**The exercise:** Without the pictures, set down every line of the data exactly.

[start of Given data]

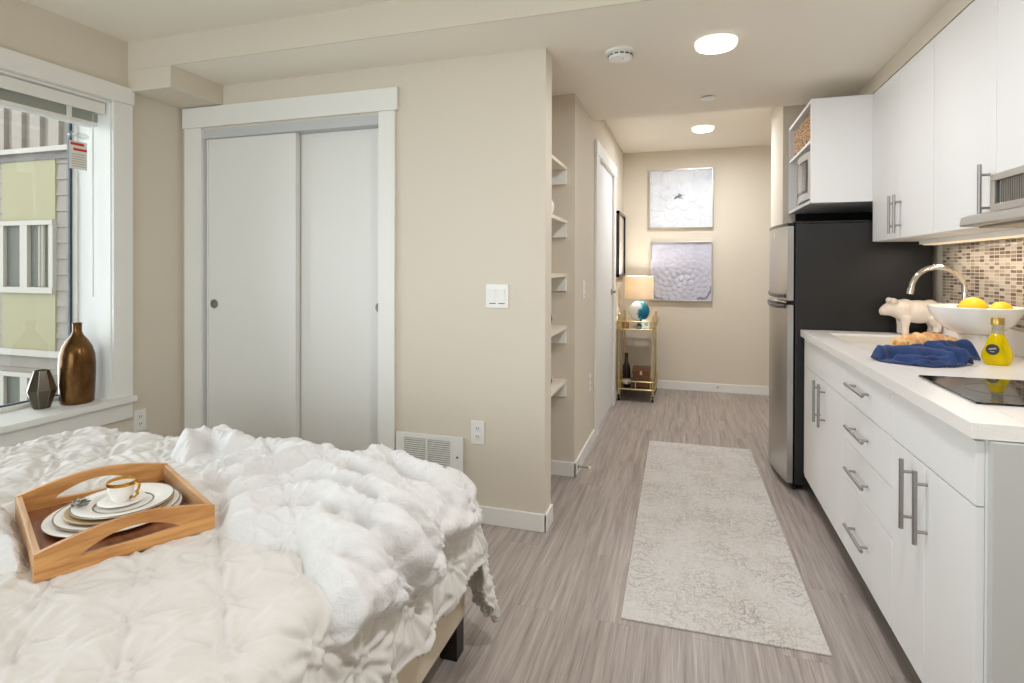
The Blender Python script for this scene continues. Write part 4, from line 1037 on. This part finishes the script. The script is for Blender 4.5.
# ------------------------------------------------------------------ bed
BX0, BXL, BYF, BZT, BR, PM = -.74, -2.36, 1.66, .58, .07, 1.40
def bedsurf(s, t, off):
    ds = np.maximum(0, s - BX0); dl = np.maximum(0, BXL - s); dt = np.maximum(0, t - BYF)
    dx = ds - dl; d = np.hypot(dx, dt) + 1e-9
    phi = np.minimum(d / BR, PM); ex = np.maximum(0, d - BR * PM)
    hor = BR * np.sin(phi) + ex * np.cos(PM); drop = BR * (1 - np.cos(phi)) + ex * np.sin(PM)
    nx, ny = dx / d, dt / d
    return np.stack([np.clip(s, BXL, BX0) + nx * (hor + off * np.sin(phi)), np.minimum(t, BYF) + ny * (hor + off * np.sin(phi)), BZT - drop + off * np.cos(phi)], -1)
bed = thing('bed', (-1.5, .6, 0), 'bed with a beige upholstered base and black legs beside the window', 'bed')
obj('base', B().box(-2.43, -.687, -.40, 1.700, .112, .345, .012, 3), LINEN, bed)
obj('mattress', B().box(-2.39, -.715, -.38, 1.685, .346, .568, .05, 4), pmat('mattress_white', (238, 236, 230), .9), bed)
for lx_, ly_ in ((-.722, 1.668), (-2.37, 1.668), (-.728, -.34), (-2.37, -.34)):
    obj('leg', B().box(lx_ - .03, lx_ + .03, ly_ - .03, ly_ + .03, 0, .113, .003), LEGB, bed)
# quilted coverlet
st_ = .0055
S_, T_ = np.meshgrid(np.arange(BXL - .34, BX0 + .50, st_), np.arange(-.42, BYF + .50, st_), indexing='ij')
def quilt_h(S, T):
    a = .235; b_ = .222
    u0 = (S + 1.246) / a; v0 = (T - .79) / b_
    best = np.full(S.shape, 9.0); bu = np.zeros(S.shape); bv = np.zeros(S.shape); bid = np.zeros(S.shape)
    for o_ in (0, .5):
        iu = np.round(u0 - o_); iv = np.round(v0 - o_)
        jx = .010 * np.sin(iu * 12.9 + iv * 4.1 + o_); jy = .010 * np.cos(iu * 7.7 + iv * 9.3 + o_)
        du = (u0 - o_ - iu) * a - jx; dv = (v0 - o_ - iv) * b_ - jy; r = np.hypot(du, dv)
        k = r < best
        best = np.where(k, r, best); bu = np.where(k, du, bu); bv = np.where(k, dv, bv); bid = np.where(k, iu * 3.1 + iv * 5.7 + o_ * 2, bid)
    r = best; th = np.arctan2(bv, bu)
    h = .016 * (1 - np.exp(-(r / .055) ** 2))                                    # pillows between the gathers
    bead = np.zeros(S.shape)
    for k in range(7):
        ang = 2 * PI * k / 6; rc = .017 if k < 6 else 0
        dd = np.hypot(bu - rc * math.cos(ang), bv - rc * math.sin(ang)); bead = np.maximum(bead, np.clip(1 - (dd / .0095) ** 2, 0, 1) ** .5)
    h += .010 * bead
    h += .0022 * np.cos(17 * th + bid * 3) * np.exp(-((r - .085) / .045) ** 2)
    h += .0045 * np.cos(9 * th + bid) * np.exp(-((r - .045) / .028) ** 2) + .0025 * np.cos(5 * th + bid * 2) * np.exp(-((r - .085) / .04) ** 2)
    e1 = np.abs((u0 + v0) - np.round(u0 + v0)) * .16; e2 = np.abs((u0 - v0) - np.round(u0 - v0)) * .16
    for e in (e1, e2): h -= .0065 * np.exp(-(e / .0055) ** 2)
    h += .010 * vnoise(S + 9, T + 9, 11, .07) + .006 * vnoise(S * .7 + T * .7 + 9, (T - S) * .6 + 9, 12, .028)
    h += .005 * np.sin(74 * (S * .8 + T) + 9 * vnoise(S + 5, T + 5, 15, .1))*np.clip(vnoise(S + 3, T + 7, 18, .16) * 3 + .3, 0, 1)
    return h
dd_ = np.hypot(np.maximum(0, S_ - BX0) + np.maximum(0, BXL - S_), np.maximum(0, T_ - BYF))
DM = .318 + .012 * np.sin(T_ * 41) + .010 * np.sin(S_ * 37)
q = quilt_h(S_, T_)
ang = np.arctan2(np.maximum(0, T_ - BYF), np.maximum(0, S_ - BX0) + 1e-6)
wave = np.clip(dd_ / .36, 0, 1.5) ** 1.6 * (.014 * np.sin(2 * PI * T_ / .21 + 1.0) * (T_ < BYF) + .014 * np.sin(2 * PI * S_ / .23) * (S_ < BX0) + .006 * np.sin(ang * 4))
qo = .004 + q * np.interp(dd_, [0, .08], [.85, 1.2]) + wave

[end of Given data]

**Task output:**
The Blender Python script for this scene continues. Write part 4, from line 1037 on. This part finishes the script. The script is for Blender 4.5.
# ------------------------------------------------------------------ bed
BX0, BXL, BYF, BZT, BR, PM = -.74, -2.36, 1.66, .58, .07, 1.40
def bedsurf(s, t, off):
    ds = np.maximum(0, s - BX0); dl = np.maximum(0, BXL - s); dt = np.maximum(0, t - BYF)
    dx = ds - dl; d = np.hypot(dx, dt) + 1e-9
    phi = np.minimum(d / BR, PM); ex = np.maximum(0, d - BR * PM)
    hor = BR * np.sin(phi) + ex * np.cos(PM); drop = BR * (1 - np.cos(phi)) + ex * np.sin(PM)
    nx, ny = dx / d, dt / d
    return np.stack([np.clip(s, BXL, BX0) + nx * (hor + off * np.sin(phi)), np.minimum(t, BYF) + ny * (hor + off * np.sin(phi)), BZT - drop + off * np.cos(phi)], -1)
bed = thing('bed', (-1.5, .6, 0), 'bed with a beige upholstered base and black legs beside the window', 'bed')
obj('base', B().box(-2.43, -.687, -.40, 1.700, .112, .345, .012, 3), LINEN, bed)
obj('mattress', B().box(-2.39, -.715, -.38, 1.685, .346, .568, .05, 4), pmat('mattress_white', (238, 236, 230), .9), bed)
for lx_, ly_ in ((-.722, 1.668), (-2.37, 1.668), (-.728, -.34), (-2.37, -.34)):
    obj('leg', B().box(lx_ - .03, lx_ + .03, ly_ - .03, ly_ + .03, 0, .113, .003), LEGB, bed)
# quilted coverlet
st_ = .0055
S_, T_ = np.meshgrid(np.arange(BXL - .34, BX0 + .50, st_), np.arange(-.42, BYF + .50, st_), indexing='ij')
def quilt_h(S, T):
    a = .235; b_ = .222
    u0 = (S + 1.246) / a; v0 = (T - .79) / b_
    best = np.full(S.shape, 9.0); bu = np.zeros(S.shape); bv = np.zeros(S.shape); bid = np.zeros(S.shape)
    for o_ in (0, .5):
        iu = np.round(u0 - o_); iv = np.round(v0 - o_)
        jx = .010 * np.sin(iu * 12.9 + iv * 4.1 + o_); jy = .010 * np.cos(iu * 7.7 + iv * 9.3 + o_)
        du = (u0 - o_ - iu) * a - jx; dv = (v0 - o_ - iv) * b_ - jy; r = np.hypot(du, dv)
        k = r < best
        best = np.where(k, r, best); bu = np.where(k, du, bu); bv = np.where(k, dv, bv); bid = np.where(k, iu * 3.1 + iv * 5.7 + o_ * 2, bid)
    r = best; th = np.arctan2(bv, bu)
    h = .016 * (1 - np.exp(-(r / .055) ** 2))                                    # pillows between the gathers
    bead = np.zeros(S.shape)
    for k in range(7):
        ang = 2 * PI * k / 6; rc = .017 if k < 6 else 0
        dd = np.hypot(bu - rc * math.cos(ang), bv - rc * math.sin(ang)); bead = np.maximum(bead, np.clip(1 - (dd / .0095) ** 2, 0, 1) ** .5)
    h += .010 * bead
    h += .0022 * np.cos(17 * th + bid * 3) * np.exp(-((r - .085) / .045) ** 2)
    h += .0045 * np.cos(9 * th + bid) * np.exp(-((r - .045) / .028) ** 2) + .0025 * np.cos(5 * th + bid * 2) * np.exp(-((r - .085) / .04) ** 2)
    e1 = np.abs((u0 + v0) - np.round(u0 + v0)) * .16; e2 = np.abs((u0 - v0) - np.round(u0 - v0)) * .16
    for e in (e1, e2): h -= .0065 * np.exp(-(e / .0055) ** 2)
    h += .010 * vnoise(S + 9, T + 9, 11, .07) + .006 * vnoise(S * .7 + T * .7 + 9, (T - S) * .6 + 9, 12, .028)
    h += .005 * np.sin(74 * (S * .8 + T) + 9 * vnoise(S + 5, T + 5, 15, .1))*np.clip(vnoise(S + 3, T + 7, 18, .16) * 3 + .3, 0, 1)
    return h
dd_ = np.hypot(np.maximum(0, S_ - BX0) + np.maximum(0, BXL - S_), np.maximum(0, T_ - BYF))
DM = .318 + .012 * np.sin(T_ * 41) + .010 * np.sin(S_ * 37)
q = quilt_h(S_, T_)
ang = np.arctan2(np.maximum(0, T_ - BYF), np.maximum(0, S_ - BX0) + 1e-6)
wave = np.clip(dd_ / .36, 0, 1.5) ** 1.6 * (.014 * np.sin(2 * PI * T_ / .21 + 1.0) * (T_ < BYF) + .014 * np.sin(2 * PI * S_ / .23) * (S_ < BX0) + .006 * np.sin(ang * 4))
qo = .004 + q * np.interp(dd_, [0, .08], [.85, 1.2]) + wave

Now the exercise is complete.